To reach its recommendation, the committee used as a definition for debt affordability, “the ability to sustainably meet projected debt service within the budget without raising taxes to uncompetitive or negatively impacting critical public services.”

Sullivan encouraged Gov. Charlie Baker and lawmakers, in a letter to the governor and the House and Senate clerks, to view the committee’s recommendation as a starting point for their own determinations of affordable debt levels.

“Certain factors, such as increases or decreases in budgetary revenue or interest rates or specific emergent capital needs, may warrant more or less borrowing during the year than is initially recommended by the committee,” she wrote. “In addition, the statutory debt limit places a strict limit on outstanding qualifying debt of $21.8 billion for fiscal year 2017. The debt limit may constrain the affordable capital program without change in law.”

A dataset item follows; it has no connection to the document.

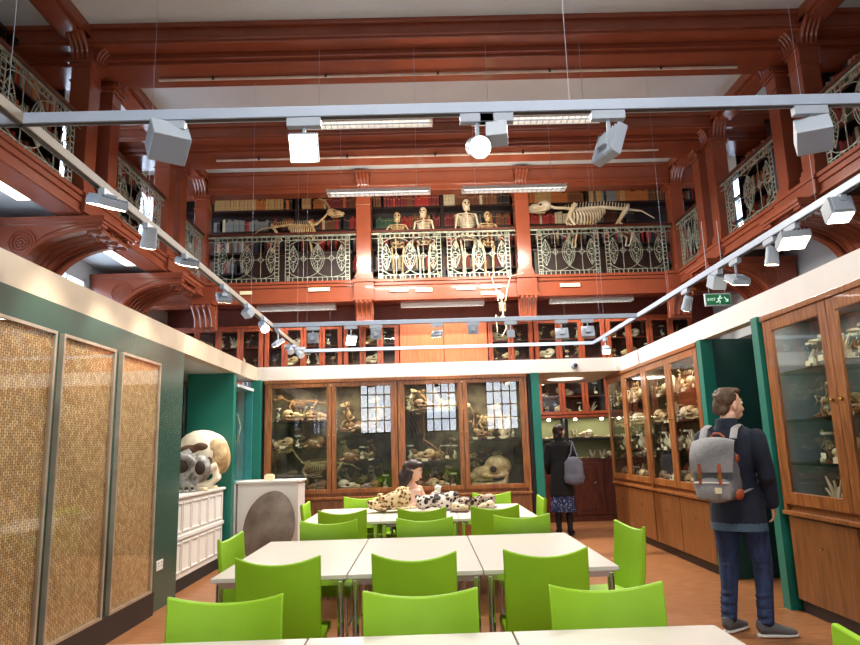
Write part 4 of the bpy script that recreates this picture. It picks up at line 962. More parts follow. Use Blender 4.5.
# ------------------------------------------------------------------ chairs (local: sitter faces +y)
def make_chair():
    t = empty('lime_chair'); nu, nv = 12, 12; W = .45
    def surf(u, v, off):        # u across -1..1, v up the back 0..1
        z = .43+.415*v + .04*(u*u)*v**3-.008*v; y = -.205-.085*v-.035*math.sin(PI*v)*.2 + .045*u*u*(.35+.65*v)
        x = u*W/2*(1-.02*(1-v)); return (x, y-off, z)
    m = MB(); vs = []; fs = []
    for k_ in (0, 1):
        for j in range(nv+1):
            for i in range(nu+1):
                u = -1+2*i/nu; v = j/nv; off = k_*.03*(1-.25*v)
                vs.append(surf(u, v, off))
    S = (nu+1)*(nv+1)
    def id_(k_, j, i): return k_*S+j*(nu+1)+i
    for j in range(nv):
        for i in range(nu): fs.append((id_(0,j,i), id_(0,j,i+1), id_(0,j+1,i+1), id_(0,j+1,i))[::-1]); fs.append((id_(1,j,i), id_(1,j,i+1), id_(1,j+1,i+1), id_(1,j+1,i)))
    for i in range(nu): fs.append((id_(0,0,i), id_(0,0,i+1), id_(1,0,i+1), id_(1,0,i))); fs.append((id_(0,nv,i+1), id_(0,nv,i), id_(1,nv,i), id_(1,nv,i+1)))
    for j in range(nv): fs.append((id_(0,j+1,0), id_(0,j,0), id_(1,j,0), id_(1,j+1,0))); fs.append((id_(0,j,nu), id_(0,j+1,nu), id_(1,j+1,nu), id_(1,j,nu)))
    m.add(vs, fs); m.build('backrest', LIME, t, smooth=True, bevel=.007)
    m = MB(); vs = []; fs = []; n = 10
    for k_ in (0, 1):
        for j in range(n+1):
            for i in range(n+1):
                x = -W/2+W*i/n; y = -.2+.42*j/n; z = .45+.012*math.cos(PI*(i/n-.5))*1.0-.018*max(0, (j/n-.8)/.2)**2
                vs.append((x*(1-.06*(j/n)), y, z-(.045 if k_ else 0)))
    S = (n+1)**2
    def id2(k_, j, i): return k_*S+j*(n+1)+i
    for j in range(n):
        for i in range(n): fs.append((id2(0,j,i), id2(0,j,i+1), id2(0,j+1,i+1), id2(0,j+1,i))); fs.append((id2(1,j,i), id2(1,j+1,i), id2(1,j+1,i+1), id2(1,j,i+1)))
    for i in range(n): fs.append((id2(0,0,i+1), id2(0,0,i), id2(1,0,i), id2(1,0,i+1))); fs.append((id2(0,n,i), id2(0,n,i+1), id2(1,n,i+1), id2(1,n,i)))
    for j in range(n): fs.append((id2(0,j,0), id2(0,j+1,0), id2(1,j+1,0), id2(1,j,0))); fs.append((id2(0,j+1,n), id2(0,j,n), id2(1,j,n), id2(1,j+1,n)))
    m.add(vs, fs); m.build('seat', LIME, t, smooth=True, bevel=.006)
    for sx in (-1, 1):
        MB().tube([(sx*.195, -.2, .41), (sx*.2, -.235, .006)], .011, 10).build('leg', CHROME, t, smooth=True)
        MB().tube([(sx*.18, .18, .41), (sx*.2, .21, .006)], .011, 10).build('leg', CHROME, t, smooth=True)
    m = MB()
    for sx in (-1, 1): m.tube([(sx*.2, -.22, .19), (sx*.195, .195, .19)], .007, 8); m.tube([(sx*.19, -.2, .402), (sx*.18, .18, .402)], .008, 8)
    m.tube([(-.19, -.2, .402), (.19, -.2, .402)], .008, 8); m.build('stretcher', BLACK, t, smooth=True); return t
CP = Proto(make_chair); gch = 'lime green chairs around the tables'
def chair(x, y, deg, lab): CP((x, y, 0), R(deg), 1, lab, 'chair', gch)
for xc, s_ in ((-.79, 'left'), (-.035, 'middle'), (.69, 'right')): chair(xc, 2.495, 180, 'lime green chair facing the camera behind the nearest table block, %s one' % s_)
for xc, s_ in ((-.79, 'left'), (-.075, 'middle'), (.62, 'right')): chair(xc, 3.945, 0, 'lime green chair seen from behind, tucked at near side of middle tables, %s one' % s_)
for xc, s_ in ((-.775, 'left'), (-.02, 'middle'), (.745, 'right')): chair(xc, 5.205, 180, 'lime green chair facing the camera behind the middle tables, %s one' % s_)
for xc, s_ in ((-.775, 'left'), (-.045, 'middle'), (.625, 'right')): chair(xc, 6.6, 0, 'lime green chair seen from behind at near side of far tables, %s one' % s_)
chair(-.74, 7.79, 180, 'lime green chair facing the camera behind the far tables, left of the seated woman')
chair(.76, 7.79, 180, 'lime green chair facing the camera behind the far tables, right of the spotted skins')
chair(-.23, 8.06, 180+48, 'lime green chair the dark-haired woman sits on behind the far tables')
chair(-1.06, 4.66, -90-4, 'lime green chair at the left end of the middle tables')
chair(1.1, 4.62, 90+8, 'lime green chair at the right end of the middle tables')
chair(-1.02, 7.3, -90, 'lime green chair at the left end of the far tables')
chair(.94, 7.2, 90, 'lime green chair at the right end of the far tables')
chair(.93, 1.86, 90, 'lime green chair at the right end of the nearest table, at lower right edge')

# ------------------------------------------------------------------ skins and skulls on the far table
def spot_mat(name, c1, c2, sc, w_=.5, c3=None):
    m = bpy.data.materials.new(name); m.use_nodes = True; nt = m.node_tree; N = nt.nodes; L = nt.links; b = N['Principled BSDF']
    tc = N.new('ShaderNodeTexCoord'); v = N.new('ShaderNodeTexVoronoi'); v.inputs['Scale'].default_value = sc; L.new(tc.outputs['Object'], v.inputs['Vector'])
    no = N.new('ShaderNodeTexNoise'); no.inputs['Scale'].default_value = sc*.45; L.new(tc.outputs['Object'], no.inputs['Vector'])
    mu = N.new('ShaderNodeMath'); mu.operation = 'ADD'; L.new(v.outputs['Distance'], mu.inputs[0]); L.new(no.outputs['Fac'], mu.inputs[1])
    rp = N.new('ShaderNodeValToRGB'); L.new(mu.outputs[0], rp.inputs['Fac']); e = rp.color_ramp.elements
    e[0].position = w_; e[0].color = (*lin(c1), 1); e[1].position = w_+.07; e[1].color = (*lin(c2), 1)
    if c3: q = e.new(min(1, w_+.28)); q.color = (*lin(c2), 1); q = e.new(min(1, w_+.34)); q.color = (*lin(c3), 1)
    L.new(rp.outputs['Color'], b.inputs['Base Color']); b.inputs['Roughness'].default_value = .8; return m
FUR1 = spot_mat('spotted_tan_fur', (74, 48, 28), (196, 152, 88), 30, .86, (214, 190, 150)); FUR2 = spot_mat('black_and_white_patched_fur', (40, 32, 32), (214, 200, 188), 20, .98); FUR3 = spot_mat('mottled_grey_brown_fur', (38, 30, 30), (176, 154, 136), 26, .93)
def pelt(name, lab, loc, blobs, mt, seed, flat=None):
    m = MB(); rr = random.Random(seed)
    if flat: m.ell((0, 0, .012), flat)
    for x, y, z, a, b_, c in blobs: m.ell((x, y, z), (a, b_, c), Euler((0, rr.uniform(-.4, .4), rr.uniform(-.6, .6))))
    for i in range(26):
        x, y, z, a, b_, c = rr.choice(blobs); an = rr.random()*2*PI; m.ell((x+a*.8*math.cos(an), y+b_*.8*math.sin(an), max(.012, z+c*rr.uniform(0, .8))), (.02+.02*rr.random(), .015+.02*rr.random(), .012+.012*rr.random()), n=8, m=6)
    o = m.build(name, mt, None); bake(o, .009, .5, 2)
    for v in o.data.vertices: v.co.z *= 1.25
    z0 = min(v.co.z for v in o.data.vertices); o.location = (loc[0], loc[1], loc[2]-z0); tag(o, lab, 'animal skin', 'animal skins and skulls on the far table'); return o
pelt('spotted_skin', 'folded spotted tan animal skin on the left of the far table', (-.36, 7.4, .741), [(-.18, 0, .03, .12, .1, .035), (-.02, 0, .07, .14, .1, .07), (.1, .02, .1, .1, .08, .09), (-.1, .05, .05, .14, .09, .05)], FUR1, 2, (.27, .13, .015))
pelt('patched_skin', 'bundled black and white animal skin at the middle of the far table', (.12, 7.42, .741), [(-.14, 0, .06, .1, .09, .06), (.0, 0, .075, .12, .09, .06), (.12, .03, .08, .11, .08, .06), (.06, -.05, .05, .12, .06, .05)], FUR2, 4)
pelt('mottled_skin', 'mottled dark animal skin on the right of the far table', (.52, 7.42, .741), [(-.16, 0, .05, .11, .08, .05), (0, .01, .05, .11, .09, .045), (.13, 0, .06, .1, .08, .06)], FUR3, 8, (.26, .1, .014))
P['pale skull']((.62, 7.2, .741), R(20), .62, 'small pale skull on the far table before the mottled skin', 'skull', 'animal skins and skulls on the far table')
P['pale skull']((.34, 7.16, .741), R(160), .6, 'small pale skull on the far table between the two darker skins', 'skull', 'animal skins and skulls on the far table')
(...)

After at least five years of $125 million increases, the maximum allowable amount, the Baker administration last year held capital spending flat for fiscal year 2016. Gov. Baker also put a freeze on plans for a big expansion of the Boston Convention and Exhibition Center.

Even if the state were to keep capital bonding flat again, the debt ceiling would still present itself as an issue in fiscal 2017, Sullivan said.

If the state does hit the debt ceiling, state finance observers said, it could be something of a sign that the limit put in place by the Legislature is doing its job — holding debt at a pre-determined level and forcing lawmakers to invest wisely.

“Massachusetts is a high debt state and has been for quite a while. Lawmakers took some steps three years ago when they reduced the debt limit aware of that and trying to reduce our overall debt burden,” Massachusetts Taxpayers Foundation President Eileen McAnneny said. “If we’re up against that debt (limit) I think it does make us think twice about some of the capital projects we’re funding and if that is the optimal use of those dollars.”